Oracle Linux 7.x および Oracle Solaris 11.3 には libatomic 1.0.0 を含む GCC 4.8 が含まれています。

11.2.3.3 実装上の注意

実行可能ファイルや共有ライブラリなどの複数のコンポーネントが不可分実行時を必要とするとき、各コンポーネントを適切な –xatomic オプションで動的にリンクして、正しい動的依存関係を作成するようにしてください。ライブラリがリンクされるときに不可分オプションの提供を必要とする共有ライブラリを生成しないようにしてください。

同じプロセス内で両方の実行時ライブラリを使用することは、次の理由によりお勧めしません。

  • 一部の不可分型では、同期を実行するために実行時サポートライブラリの呼び出しが必要です。2 つの実行時システムは内部データ構造が異なるため、2 つのライブラリは同じオブジェクトを同期できません。

  • Oracle Developer Studio ライブラリ libstatomiclibatomic と同じ関数の大域シンボル名を使用します。同じプロセス内で両方のライブラリが使用された場合、実行可能ファイルまたはライブラリが予期しないライブラリ内の関数を呼び出す可能性があります。

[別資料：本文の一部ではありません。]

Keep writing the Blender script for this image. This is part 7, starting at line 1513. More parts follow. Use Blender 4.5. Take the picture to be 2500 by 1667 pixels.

両方の実行時ライブラリを使用しようとするプログラムは最初は動作するようにみえますが、失敗する可能性が高くサポートできません。


注 -  –latomic を使用したリンクは、/usr/lib/libatomic.so.1 を使用したリンクになりません。このライブラリは GCC 実装で、主として、互換性のあるライブラリが Oracle Solaris および Oracle Linux でリリースされるまで GCC で使用されるためのものです。

不可分演算の多くはインライン化されるため、アプリケーションは不可分実行時ライブラリに依存せずに不可分機能を使用できる可能性があります。動作は実装に固有となるため、コンパイラをアップグレードした場合に結果が変化する可能性があります。使用するアプリケーションがスカラー型の不可分型 (flagscharintlong、または pointers) のみ使用し、x86 プラットフォーム上で構築される場合、生成されるバイナリで libstatomic が不要となることがあります。そのようなアプリケーションまたはライブラリを –xatomic=none オプションでコンパイルしてみて、正しくリンクされ実行されるか確認することもできます。